TL;DR
This paper demonstrates that neural machine translation can effectively generate translations at the character level without explicit segmentation, outperforming subword-level models and state-of-the-art non-neural systems.
Contribution
It introduces a character-level decoder for neural machine translation that eliminates the need for explicit segmentation, showing superior performance across multiple language pairs.
Findings
Character-level decoder outperforms subword-level decoder on all tested language pairs.
Ensemble models with character-level decoding surpass non-neural MT systems on several language pairs.

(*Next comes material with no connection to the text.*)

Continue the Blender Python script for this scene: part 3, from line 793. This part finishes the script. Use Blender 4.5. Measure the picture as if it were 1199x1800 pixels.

The approach simplifies the translation process by removing explicit segmentation requirements.
Abstract
The existing machine translation systems, whether phrase-based or neural, have relied almost exclusively on word-level modelling with explicit segmentation. In this paper, we ask a fundamental question: can neural machine translation generate a character sequence without any explicit segmentation? To answer this question, we evaluate an attention-based encoder-decoder with a subword-level encoder and a character-level decoder on four language pairs--En-Cs, En-De, En-Ru and En-Fi-- using the parallel corpora from WMT'15. Our experiments show that the models with a character-level decoder outperform the ones with a subword-level decoder on all of the four language pairs. Furthermore, the ensembles of neural models with a character-level decoder outperform the state-of-the-art non-neural machine translation systems on En-Cs, En-De and En-Fi and perform comparably on En-Ru.